The most difficult part here is that I feel I should have way more grief and guilt than I do now. Dianna spent years killing me on the phone — it was one of her favorite activities. I think I’m still recovering from that — no, wait, I’m pretty sure I never will, really, because you can’t get or keep me on the phone since, without pain for both you and me (see Telephone Thing).

I’ve been trying to write this as some kind of tribute, tried to make it prettier or better than it is or was, and it hasn’t worked. Not going to happen. And it’s fucked me up for blogging, obviously. I got stuck at Dianna and haven’t been able to get past her to get back to writing (it has felt disrespectful to try to blog without getting this in first, or out of the way — I know that sounds bad, but there it is). Which, thinking of it, was what life was like with her until I stopped contact about 2 1/2 years before she died.

She was abusive, manipulative, unhappy, bitchy… and that’s all without the alcoholism. The drinking just made that all worse, and I had to separate.

Problem here in the blog is that it’s about me, not her.

So, for what that’s worth — not much, I think — my poor, delicate, unhappy, funny, freaky, annoying sister drank herself to death just a few short weeks after her 50th birthday. I’m glad that she’s no longer abusing (and taking advantage of) me, my mom, and my youngest brother. I’m so thankful that she died in a lovely morphine haze with her family around her (I was there for the last month or so of her life, and she was able to recognize me a few times before the morphine took over), that she spent her last few days gently inhaling and exhaling, and then just did not inhale again.

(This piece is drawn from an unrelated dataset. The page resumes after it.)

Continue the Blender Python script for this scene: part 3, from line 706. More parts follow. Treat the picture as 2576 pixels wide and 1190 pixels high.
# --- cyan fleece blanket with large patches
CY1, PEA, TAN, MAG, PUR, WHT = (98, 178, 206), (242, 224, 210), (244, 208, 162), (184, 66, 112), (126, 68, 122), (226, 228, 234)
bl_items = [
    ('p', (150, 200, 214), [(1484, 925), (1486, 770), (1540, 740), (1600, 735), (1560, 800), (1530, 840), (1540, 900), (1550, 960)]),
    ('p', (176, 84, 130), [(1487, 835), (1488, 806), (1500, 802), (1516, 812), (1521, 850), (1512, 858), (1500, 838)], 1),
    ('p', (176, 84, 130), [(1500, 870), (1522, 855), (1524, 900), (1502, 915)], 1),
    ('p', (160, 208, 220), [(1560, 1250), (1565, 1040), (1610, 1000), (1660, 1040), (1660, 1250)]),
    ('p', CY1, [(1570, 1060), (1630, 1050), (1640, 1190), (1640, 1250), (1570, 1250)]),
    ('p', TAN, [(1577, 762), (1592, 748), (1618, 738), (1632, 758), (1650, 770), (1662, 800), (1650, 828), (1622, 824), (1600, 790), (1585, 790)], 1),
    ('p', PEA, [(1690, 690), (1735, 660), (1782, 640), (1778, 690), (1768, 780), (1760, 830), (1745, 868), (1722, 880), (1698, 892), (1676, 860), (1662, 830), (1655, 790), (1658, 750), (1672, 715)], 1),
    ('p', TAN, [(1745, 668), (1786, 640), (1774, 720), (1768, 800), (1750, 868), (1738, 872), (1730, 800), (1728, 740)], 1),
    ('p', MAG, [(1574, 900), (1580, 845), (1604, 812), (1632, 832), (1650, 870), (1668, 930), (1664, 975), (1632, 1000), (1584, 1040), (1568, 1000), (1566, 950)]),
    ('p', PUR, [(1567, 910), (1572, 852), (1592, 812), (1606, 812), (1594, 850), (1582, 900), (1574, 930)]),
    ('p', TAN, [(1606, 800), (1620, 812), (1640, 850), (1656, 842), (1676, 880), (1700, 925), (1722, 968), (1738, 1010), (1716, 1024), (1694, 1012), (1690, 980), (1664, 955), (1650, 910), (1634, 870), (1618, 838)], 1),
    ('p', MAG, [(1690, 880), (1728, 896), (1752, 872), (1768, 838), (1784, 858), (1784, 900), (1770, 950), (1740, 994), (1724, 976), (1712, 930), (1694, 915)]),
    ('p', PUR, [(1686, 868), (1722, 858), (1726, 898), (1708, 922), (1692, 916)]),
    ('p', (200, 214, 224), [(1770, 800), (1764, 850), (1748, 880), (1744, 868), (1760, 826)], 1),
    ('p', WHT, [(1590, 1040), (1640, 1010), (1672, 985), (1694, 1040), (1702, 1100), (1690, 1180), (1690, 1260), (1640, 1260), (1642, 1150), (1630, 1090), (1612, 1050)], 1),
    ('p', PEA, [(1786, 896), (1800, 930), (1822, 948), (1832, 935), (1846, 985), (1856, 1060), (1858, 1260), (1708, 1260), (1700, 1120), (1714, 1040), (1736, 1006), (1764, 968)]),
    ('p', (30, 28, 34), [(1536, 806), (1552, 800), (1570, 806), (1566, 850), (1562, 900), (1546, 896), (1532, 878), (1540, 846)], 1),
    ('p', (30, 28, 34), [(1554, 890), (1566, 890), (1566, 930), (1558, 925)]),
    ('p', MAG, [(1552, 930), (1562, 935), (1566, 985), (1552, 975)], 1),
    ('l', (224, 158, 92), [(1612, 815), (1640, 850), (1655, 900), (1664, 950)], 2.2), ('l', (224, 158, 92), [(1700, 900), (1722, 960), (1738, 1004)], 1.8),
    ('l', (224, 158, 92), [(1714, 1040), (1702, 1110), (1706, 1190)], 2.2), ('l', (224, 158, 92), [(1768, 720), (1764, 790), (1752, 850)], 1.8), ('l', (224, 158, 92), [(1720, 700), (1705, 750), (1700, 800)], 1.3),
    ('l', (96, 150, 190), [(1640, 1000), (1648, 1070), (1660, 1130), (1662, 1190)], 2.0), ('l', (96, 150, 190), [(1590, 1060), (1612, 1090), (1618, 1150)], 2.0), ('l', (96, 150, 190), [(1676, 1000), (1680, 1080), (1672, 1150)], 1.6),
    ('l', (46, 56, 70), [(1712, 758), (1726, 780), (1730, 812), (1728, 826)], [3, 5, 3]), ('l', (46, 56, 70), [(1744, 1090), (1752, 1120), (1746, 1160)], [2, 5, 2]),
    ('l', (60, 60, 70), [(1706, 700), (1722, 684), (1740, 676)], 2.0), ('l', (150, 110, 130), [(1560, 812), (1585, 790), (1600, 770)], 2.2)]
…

That it was not painful for her — that’s most important.

I feel bad for my parents, my brothers, my sister. The only reason I feel bad for me is that I don’t feel as bad I should (or as bad as probably a lot of people might think I should). But too, I feel bad for me that I lost my sister who was, at the times she wasn’t horrid to me, witty, clever, pretty… and basically just special in her own way, which to say is in the same way that we all are to the people who love us (even if they don’t always like us).